THE REQUEST = Retype exactly the lines from the first one through the line with "COL = scene.collection", including both ends; skip any pictures.

MATERIAL PROVIDED =
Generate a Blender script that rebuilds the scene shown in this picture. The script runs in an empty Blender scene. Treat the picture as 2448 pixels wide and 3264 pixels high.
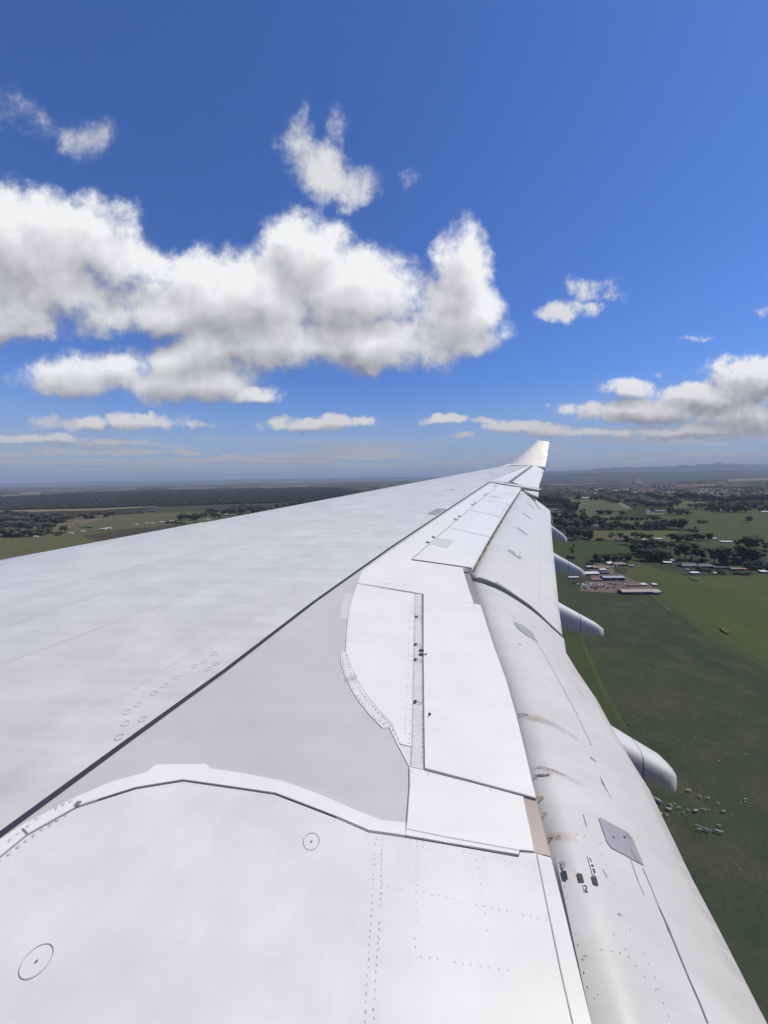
import bpy, math, random
import numpy as np
from mathutils import Vector, Matrix
from mathutils.geometry import delaunay_2d_cdt

random.seed(7)
rng = np.random.default_rng(7)
scene = bpy.context.scene
COL = scene.collection

# ------------------------------------------------------------------ camera
FPX = 1226.0                      # focal length in photo pixels (2448 wide)
CX, CY = 1224.0, 1632.0
PITCH = math.radians(5.08)        # looking slightly down
ROLL = math.radians(0.92)
H = 150.0                         # height of the eye above the fields
cam_d = bpy.data.cameras.new('camera')
cam_d.sensor_fit = 'HORIZONTAL'
cam_d.sensor_width = 36.0
cam_d.lens = 36.0 * FPX / 2448.0
cam_d.clip_start = 0.05
cam_d.clip_end = 200000.0
cam = bpy.data.objects.new('camera', cam_d)
COL.objects.link(cam)
fwd = np.array([0, math.cos(PITCH), -math.sin(PITCH)])
r0 = np.array([1.0, 0, 0]); u0 = np.array([0, math.sin(PITCH), math.cos(PITCH)])
rgt = math.cos(ROLL) * r0 - math.sin(ROLL) * u0
upv = math.cos(ROLL) * u0 + math.sin(ROLL) * r0
cam.matrix_world = Matrix(((rgt[0], upv[0], -fwd[0], 0), (rgt[1], upv[1], -fwd[1], 0),
                           (rgt[2], upv[2], -fwd[2], H), (0, 0, 0, 1)))
scene.camera = cam

def ray(px, py):
    return fwd + (px - CX) / FPX * rgt - (py - CY) / FPX * upv

def ground_at(px, py):
    d = ray(px, py)
    k = -H / min(d[2], -1e-4)
    return d[0] * k, d[1] * k, k       # k = depth along the optical axis

# ------------------------------------------------------------------ sun, exposure
SUN_EL, SUN_AZ = math.radians(57), math.radians(2)      # azimuth from +X towards +Y
sun_dir = Vector((math.cos(SUN_EL) * math.cos(SUN_AZ), math.cos(SUN_EL) * math.sin(SUN_AZ), math.sin(SUN_EL)))
sl = bpy.data.lights.new('sun', 'SUN')
sl.energy = 3.05; sl.angle = math.radians(0.53); sl.color = (1.0, 0.905, 0.735)
so = bpy.data.objects.new('sun', sl); COL.objects.link(so)
so.rotation_euler = sun_dir.to_track_quat('Z', 'Y').to_euler()
so.location = (200, 0, 400)
scene.view_settings.view_transform = 'Standard'
scene.view_settings.look = 'None'
scene.view_settings.exposure = 0.10
scene.view_settings.gamma = 1.0
scene.view_settings.use_curve_mapping = False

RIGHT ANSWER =
Generate a Blender script that rebuilds the scene shown in this picture. The script runs in an empty Blender scene. Treat the picture as 2448 pixels wide and 3264 pixels high.
import bpy, math, random
import numpy as np
from mathutils import Vector, Matrix
from mathutils.geometry import delaunay_2d_cdt

random.seed(7)
rng = np.random.default_rng(7)
scene = bpy.context.scene
COL = scene.collection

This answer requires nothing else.